The specific problem CAN addresses is the absence of organized community intelligence in decisions that shape the conditions of life. Powerful technologies and development projects are routinely funded, deployed, and scaled through economic systems optimized for extraction, competition, speed, first-to-market advantage, ownership, and institutional prestige. The problem is not technology itself. The problem is that the people and ecosystems most affected are often brought in too late—after land, water, energy, housing, climate, and infrastructure decisions have already been framed by investors, developers, governments, or technical experts.
This is visible historically in damming rivers for hydroelectric power, where benefits such as electricity, irrigation, and flood control were counted first, while displaced communities, damaged fisheries, altered river systems, and downstream ecological losses were addressed later, if at all. The same pattern is now visible in AI data centers, solar geoengineering proposals, and local development pressure on conservation areas. The proposed Stratos AI data center in Utah would cover more than 40,000 acres and require about 9 gigawatts of power, provoking local opposition over water, energy, heat, and ecological impacts. Stardust’s geoengineering proposal would scatter millions of tons of particles into the atmosphere to reflect sunlight, raising global governance questions before any community or planetary consent process exists.
The initial CAN pilots are proposed for Playas de Tijuana and Point Loma/San Diego, communities within a deeply interconnected border region. Tijuana had 1,922,523 residents in 2020, while San Diego County reached 3,336,081 residents in 2025. San Ysidro alone handled 14.8 million incoming personal vehicles and 6.8 million incoming pedestrians from Mexico in 2024, showing the scale of daily interdependence. The Tijuana River sewage crisis also demonstrates how decisions, infrastructure failures, and environmental consequences cross jurisdictions and affect millions.
Globally, the problem affects essentially everyone living under modern development systems, especially the 3.3 to 3.6 billion people the IPCC identifies as living in highly climate-vulnerable contexts. More than 4 billion people already live in cities, and nearly 7 in 10 people are expected to live in urban areas by 2050, where land use, energy, housing, transportation, water, and infrastructure decisions will determine climate outcomes. Meanwhile, data-center electricity demand is projected to double by 2030, with AI-focused data-center demand tripling.

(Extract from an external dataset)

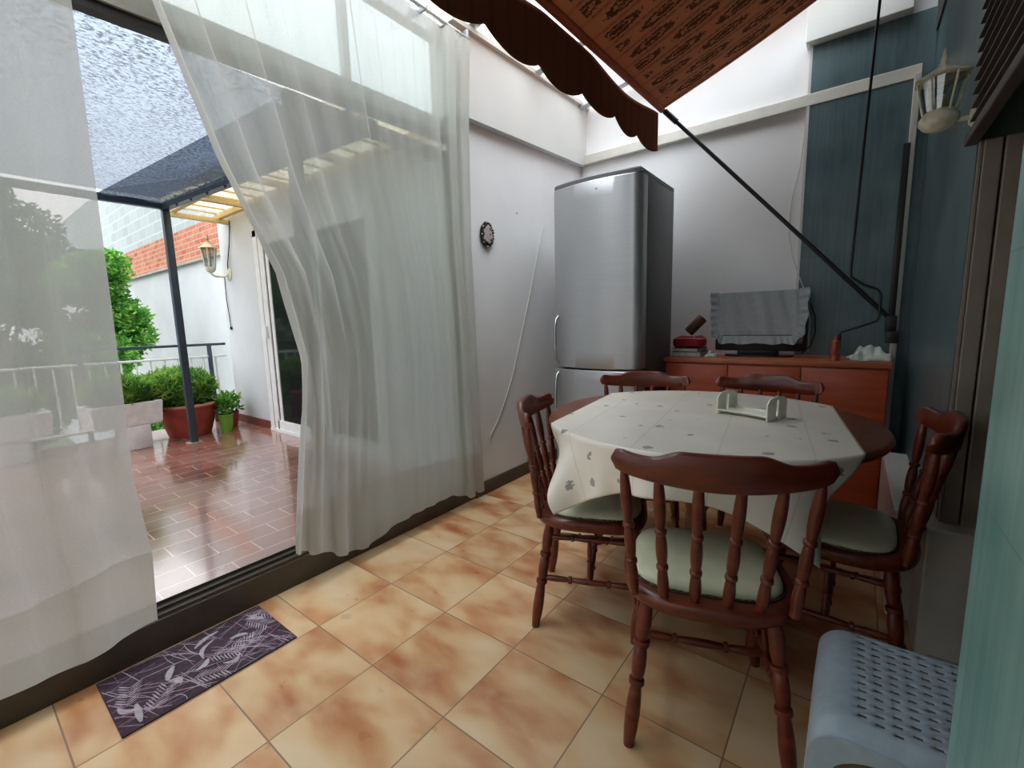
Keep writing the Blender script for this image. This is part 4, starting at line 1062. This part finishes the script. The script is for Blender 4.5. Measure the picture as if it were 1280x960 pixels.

CAN addresses the factors that create this problem: fragmented governance, weak public consent, poor information flow, lack of reliable consensus, and the absence of community guardrails before irreversible decisions are made. CAN restores the missing foundation by incorporating community intelligence into the design and implementation of cloud technology, enabling communities to observe conditions, include affected people, build consensus, coordinate action, and shape development before harm becomes permanent.